— Start INFORMATION SUPPLIED —

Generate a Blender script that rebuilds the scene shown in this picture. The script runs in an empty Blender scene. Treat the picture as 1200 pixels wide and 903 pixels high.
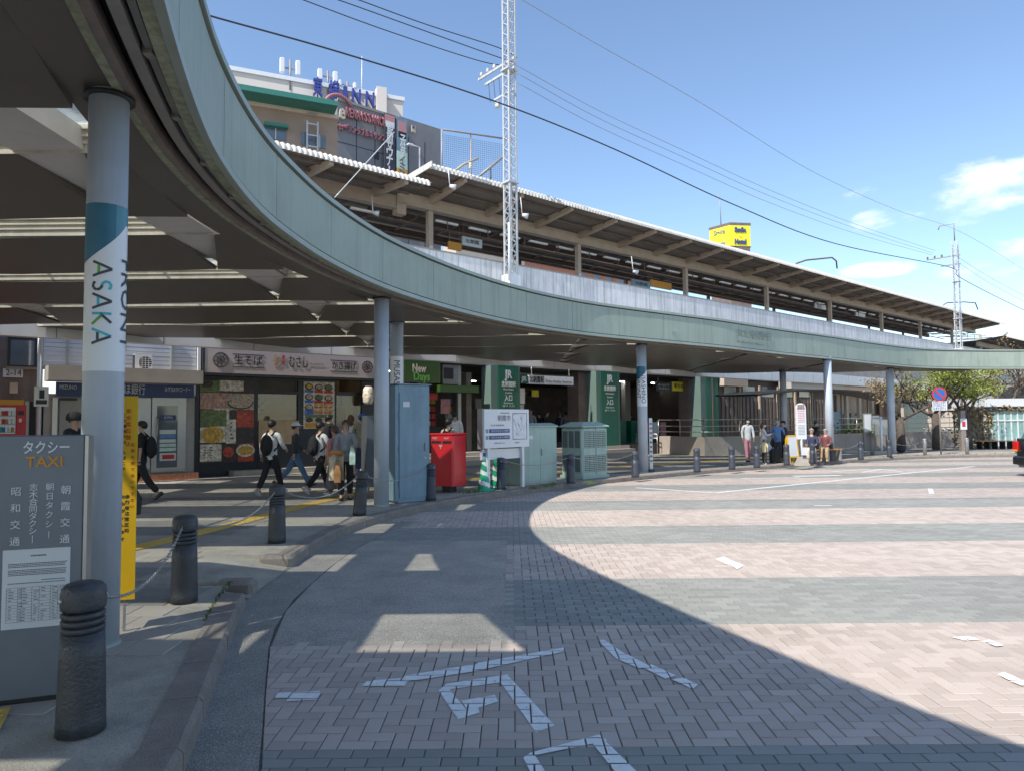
import bpy, bmesh, math, random
from mathutils import Vector, Matrix
from math import radians as R, sin, cos, pi
random.seed(7)
sc = bpy.context.scene
COL = sc.collection

# ------------------------------------------------------------------ camera
CAM_H = 1.6; TILT = R(2.9); ROLL = R(0.5); FPX = 811.0; CX, CY = 600.0, 451.5
cam = bpy.data.cameras.new('camera'); camo = bpy.data.objects.new('camera', cam); COL.objects.link(camo)
cam.sensor_width = 36.0; cam.lens = 36.0 * FPX / 1200.0; cam.clip_start = 0.05; cam.clip_end = 6000
camo.matrix_world = Matrix.Translation((0, 0, CAM_H)) @ Matrix.Rotation(pi/2 + TILT, 4, 'X') @ Matrix.Rotation(-ROLL, 4, 'Z')
sc.camera = camo

# ------------------------------------------------------------------ light
SUN_TRAVEL = Vector((2.93, 3.12, -4.8)).normalized()
sun_el = math.asin(-SUN_TRAVEL.z)
w = bpy.data.worlds.new('World'); sc.world = w; w.use_nodes = True
nt = w.node_tree; nt.nodes.clear(); N = nt.nodes.new; LK = nt.links.new
out = N('ShaderNodeOutputWorld'); bg = N('ShaderNodeBackground'); sky = N('ShaderNodeTexSky')
sky.sky_type = 'NISHITA'; sky.sun_disc = False; sky.sun_elevation = sun_el
sky.sun_rotation = math.atan2(-SUN_TRAVEL.x, -SUN_TRAVEL.y) % (2*pi)
sky.air_density = 1.0; sky.dust_density = 0.3; sky.ozone_density = 2.2; sky.altitude = 50
bg.inputs['Strength'].default_value = 0.15
# clouds: soft patches in a few directions, broken up by noise
geo = N('ShaderNodeTexCoord')
noise = N('ShaderNodeTexNoise'); noise.inputs['Scale'].default_value = 7.0; noise.inputs['Detail'].default_value = 9; noise.inputs['Roughness'].default_value = 0.6
mp = N('ShaderNodeMapping'); mp.inputs['Scale'].default_value = (1, 1, 2.4)
LK(geo.outputs['Generated'], mp.inputs['Vector']); LK(mp.outputs['Vector'], noise.inputs['Vector'])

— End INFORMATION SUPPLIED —

- REQUIRED TASK: Keep the pictures out of the copy and write out the data exactly as it stands.

- TASK OUTPUT:
Generate a Blender script that rebuilds the scene shown in this picture. The script runs in an empty Blender scene. Treat the picture as 1200 pixels wide and 903 pixels high.
import bpy, bmesh, math, random
from mathutils import Vector, Matrix
from math import radians as R, sin, cos, pi
random.seed(7)
sc = bpy.context.scene
COL = sc.collection

# ------------------------------------------------------------------ camera
CAM_H = 1.6; TILT = R(2.9); ROLL = R(0.5); FPX = 811.0; CX, CY = 600.0, 451.5
cam = bpy.data.cameras.new('camera'); camo = bpy.data.objects.new('camera', cam); COL.objects.link(camo)
cam.sensor_width = 36.0; cam.lens = 36.0 * FPX / 1200.0; cam.clip_start = 0.05; cam.clip_end = 6000
camo.matrix_world = Matrix.Translation((0, 0, CAM_H)) @ Matrix.Rotation(pi/2 + TILT, 4, 'X') @ Matrix.Rotation(-ROLL, 4, 'Z')
sc.camera = camo

# ------------------------------------------------------------------ light
SUN_TRAVEL = Vector((2.93, 3.12, -4.8)).normalized()
sun_el = math.asin(-SUN_TRAVEL.z)
w = bpy.data.worlds.new('World'); sc.world = w; w.use_nodes = True
nt = w.node_tree; nt.nodes.clear(); N = nt.nodes.new; LK = nt.links.new
out = N('ShaderNodeOutputWorld'); bg = N('ShaderNodeBackground'); sky = N('ShaderNodeTexSky')
sky.sky_type = 'NISHITA'; sky.sun_disc = False; sky.sun_elevation = sun_el
sky.sun_rotation = math.atan2(-SUN_TRAVEL.x, -SUN_TRAVEL.y) % (2*pi)
sky.air_density = 1.0; sky.dust_density = 0.3; sky.ozone_density = 2.2; sky.altitude = 50
bg.inputs['Strength'].default_value = 0.15
# clouds: soft patches in a few directions, broken up by noise
geo = N('ShaderNodeTexCoord')
noise = N('ShaderNodeTexNoise'); noise.inputs['Scale'].default_value = 7.0; noise.inputs['Detail'].default_value = 9; noise.inputs['Roughness'].default_value = 0.6
mp = N('ShaderNodeMapping'); mp.inputs['Scale'].default_value = (1, 1, 2.4)
LK(geo.outputs['Generated'], mp.inputs['Vector']); LK(mp.outputs['Vector'], noise.inputs['Vector'])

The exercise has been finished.